Asked about her shopping spree in Harrods, Wen told jurors: ‘I was the one carrying the bags.’
But revealing the truth behind her role, prosecutor Gillian Jones KC said: ‘The defendant went on to travel extensively both nationally and internationally either by herself or together with Miss Zhang.
‘When travelling in company with Miss Zhang countries which had an extradition treaty with China were avoided.
‘During those trips, Bitcoin was sold, and fine jewellery purchased, and we can see in communications that property in Europe was considered for purchase.
‘You will see in photos found on mobile phones that they never appear in photos together.
‘It appears that this was one of Miss Zhang’s requirements, no doubt to prevent the risk of her being tracked down through Miss Wen.’
Mr Jones said that legitimately mining the 61,000 BTC of cryptocurrency that was found in Wen’s position would have required enough energy to to power 25,000 homes.
Questioning Wen’s assertion that the crypto was given to her as a gift, the barrister told the jury: ‘That is quite a pay cheque. You are going to have to look carefully at the circumstances of that purported gift.
‘A gesture by a very generous benefactor pleased with the care and assistance provided, or a device or sham to create an air of legitimacy as to the source of funds when Miss Wen attempted to purchase high value property on behalf of Miss Zhang.’

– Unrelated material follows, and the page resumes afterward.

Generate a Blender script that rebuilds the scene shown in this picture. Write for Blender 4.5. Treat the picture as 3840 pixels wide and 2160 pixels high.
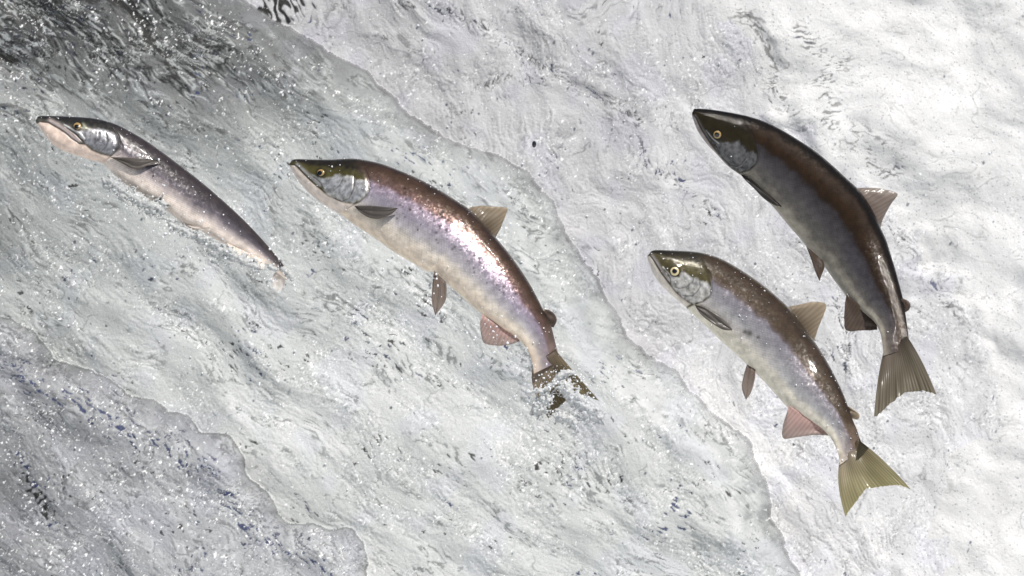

Wen, of Hampstead, denied three charges but was convicted of one charge of entering or becoming concerned in a money laundering arrangement.
The two remaining charges were dropped by the prosecution.
Andrew Penhale, Chief Crown Prosecutor, said: ‘Bitcoin and other cryptocurrencies are increasingly being used by organised criminals to disguise and transfer assets, so that fraudsters may enjoy the benefits of their criminal conduct. This case, involving the largest cryptocurrency seizure in the UK, illustrates the scale of criminal proceeds available to those fraudsters.’
Judge Sally-Ann Hales, KC, remanded Wen in custody ahead of sentence on May 10.